I actually knew a great deal about Howard Schultz before I saw this program. I heard him speak about his upbringing, influences, and vision at a Jewish Federation event in Ann Arbor a few years ago. Earlier in the day of the event, I happened to be at a local Ann Arbor Starbucks having a meeting with a Hillel donor and Howard Schultz walked in. I observed him doing exactly what he says he does and what is portrayed in the Iconoclasts episode about him. He walked up to each worker ("partner") in the Starbucks store, shook their hand, patted them on the back, and told them that he genuinely was proud of their hard work. He then made his way over to our table, sat down, and shmoozed for a few minutes as if he wasn't the busy executive running a billion-dollar corporation that opens eight new stores per day. At the Jewish Federation event later that evening he remembered our conversation without any prompting.

How much I knew about Howard Schultz is how little I knew about Norman Lear, the Jewish creator of all those 70's TV shows (All in the Family, Good Times, the Jeffersons, Sanford and Son, etc.). As Norman Lear describes in an online interview with Aish.com, Judaism has infused his life's work. In the interview, as in the Iconoclasts presentation, Lear explains the Talmudic story that he loves and and lives by:
There's a Talmudic story that I love, that seems to cover everything to me. A man should have a jacket with two pockets. In the first pocket there should be a piece of paper on which is written, "I am but dust and ashes." In the second, a piece of paper on which it is written "For me the world was created." That's mama loshon to me, real common sense. The person who can live between that ying and yang has it made.

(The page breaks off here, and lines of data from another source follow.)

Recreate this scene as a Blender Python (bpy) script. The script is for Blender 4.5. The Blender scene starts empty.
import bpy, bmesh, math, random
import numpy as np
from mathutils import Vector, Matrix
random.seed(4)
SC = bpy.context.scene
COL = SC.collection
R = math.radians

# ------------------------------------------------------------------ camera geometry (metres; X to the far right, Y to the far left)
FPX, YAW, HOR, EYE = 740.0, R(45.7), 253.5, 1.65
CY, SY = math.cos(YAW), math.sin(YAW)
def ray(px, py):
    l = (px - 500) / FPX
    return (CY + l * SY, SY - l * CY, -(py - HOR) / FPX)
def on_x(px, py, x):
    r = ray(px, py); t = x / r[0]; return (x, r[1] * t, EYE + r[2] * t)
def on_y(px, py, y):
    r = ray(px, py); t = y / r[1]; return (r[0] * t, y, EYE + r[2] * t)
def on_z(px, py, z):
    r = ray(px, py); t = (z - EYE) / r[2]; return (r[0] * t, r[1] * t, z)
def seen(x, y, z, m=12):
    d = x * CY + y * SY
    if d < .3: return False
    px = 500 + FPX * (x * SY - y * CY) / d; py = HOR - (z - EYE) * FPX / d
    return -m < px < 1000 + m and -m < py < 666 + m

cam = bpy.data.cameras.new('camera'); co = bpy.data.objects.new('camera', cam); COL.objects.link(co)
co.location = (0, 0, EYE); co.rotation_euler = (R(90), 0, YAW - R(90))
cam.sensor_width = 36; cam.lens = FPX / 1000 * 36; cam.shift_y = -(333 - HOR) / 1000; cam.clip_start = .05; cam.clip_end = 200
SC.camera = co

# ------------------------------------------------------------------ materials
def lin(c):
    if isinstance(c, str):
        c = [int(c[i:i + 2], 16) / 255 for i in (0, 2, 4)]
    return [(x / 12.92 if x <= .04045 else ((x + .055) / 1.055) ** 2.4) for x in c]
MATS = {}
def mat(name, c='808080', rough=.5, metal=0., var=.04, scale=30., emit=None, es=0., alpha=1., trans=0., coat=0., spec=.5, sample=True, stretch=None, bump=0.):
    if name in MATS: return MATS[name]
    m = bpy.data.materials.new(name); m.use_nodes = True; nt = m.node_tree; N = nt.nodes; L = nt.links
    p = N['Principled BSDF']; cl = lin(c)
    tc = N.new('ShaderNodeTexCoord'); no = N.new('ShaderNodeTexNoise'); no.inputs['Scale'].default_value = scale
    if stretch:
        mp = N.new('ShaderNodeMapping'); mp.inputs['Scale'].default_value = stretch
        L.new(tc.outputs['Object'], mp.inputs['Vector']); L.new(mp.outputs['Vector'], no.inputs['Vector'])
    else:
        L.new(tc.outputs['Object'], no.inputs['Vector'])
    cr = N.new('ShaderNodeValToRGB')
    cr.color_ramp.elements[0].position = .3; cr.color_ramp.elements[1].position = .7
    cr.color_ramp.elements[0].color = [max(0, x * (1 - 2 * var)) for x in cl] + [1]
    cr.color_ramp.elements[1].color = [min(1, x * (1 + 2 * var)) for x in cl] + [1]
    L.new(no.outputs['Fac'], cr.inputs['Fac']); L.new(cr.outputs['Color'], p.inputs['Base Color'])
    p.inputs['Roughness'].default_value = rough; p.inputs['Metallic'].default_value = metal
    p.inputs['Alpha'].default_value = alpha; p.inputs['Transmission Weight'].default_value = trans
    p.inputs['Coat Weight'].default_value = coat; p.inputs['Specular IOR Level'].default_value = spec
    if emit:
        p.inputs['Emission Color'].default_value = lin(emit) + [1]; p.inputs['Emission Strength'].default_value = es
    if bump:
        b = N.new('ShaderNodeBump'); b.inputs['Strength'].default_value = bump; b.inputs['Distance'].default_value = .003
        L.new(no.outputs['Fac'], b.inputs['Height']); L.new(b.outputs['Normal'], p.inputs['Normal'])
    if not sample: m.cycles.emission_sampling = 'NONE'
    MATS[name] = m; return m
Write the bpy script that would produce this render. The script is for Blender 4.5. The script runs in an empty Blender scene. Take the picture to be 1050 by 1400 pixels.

The two men appear like a loving father and son that had been separated for years. They share similar ethics and have each revolutionized their own trade (Schultz by selling coffee in new ways and treating his workers in better ways, and Lear with racy TV characters like Archie Bunker to get Americans to think about racial and religious tolerance in new ways). Together, they have teamed up on entrepreneurial initiatives like selling music at Starbucks (the award-winning Ray Charles CD -- the last of his life -- being their first attempt) and on social and political issues (getting young people to vote).
The highlights of the presentation are in Lear's home, where he shows his original copy of the Declaration of Independence to Howard Schultz, and in their tour of the Seattle warehouse where Starbucks coffee is produced. Each man shows remarkable pride in the other and the Jewish people should take great pride in these men. It is their Judaism that has made them who they are.